そもそも家と家を区別するために自然発生的に生まれた名字は、家のある場所、つまり地名をルーツとするものが多い。たとえば、村の名前の「渋谷」を、一番の有力者である庄屋が名乗っているケース。
「大きな地名をもとにした名字は、権力者が土地の領主であることを明確にするため、集落で一番偉い支配者家系しか名乗れなかった。大多数は、集落のさらに小さな地名を使いました」(森岡氏)
(他の例)山口、宮崎、和泉
皆が地名を名字にすると、集落中が同じ名字になってしまうので、地名以外で家と家を区別する必要が出てきた。そこで、地形や土地の様子を名字にした。
「一番多いのが“山”“川”などの地理的な状況を用いたもの。同じ川でも山中なら“沢”、流れが急な場所は“瀬”、遅い場所は“淵”などと使い分けられました」(森岡氏)
たとえば川下にいるのは、「川崎」。
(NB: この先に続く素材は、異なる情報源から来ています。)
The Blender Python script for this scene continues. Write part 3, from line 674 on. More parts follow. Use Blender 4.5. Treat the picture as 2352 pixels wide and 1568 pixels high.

“崎”は先端という意味の漢字だ。
次に多いのが“田”や“畑”などの土地との関わり方を示すもの。イラストでは田んぼの中に「田中」がいる。その上部には「塚田」と「窪田」がいる。“塚”は墓ではなく、周囲より地面が高いところを、反対に“窪”は周囲より低いところを示す。
集落の中の“松”“杉”“栗”といった樹木、“橋”“鳥居”“宮”などの建造物も地形の一種と見ることができる。“井”のつく名字も多いが、これは水汲み場を示す漢字。昔は川がよく氾濫したため、その時にできた新しい水汲み場の近くに住んだのが「新井」、昔の古いほうにいたのが「荒井」。そしてその水汲み場の上、つまり井の上に住むから「井上」となる。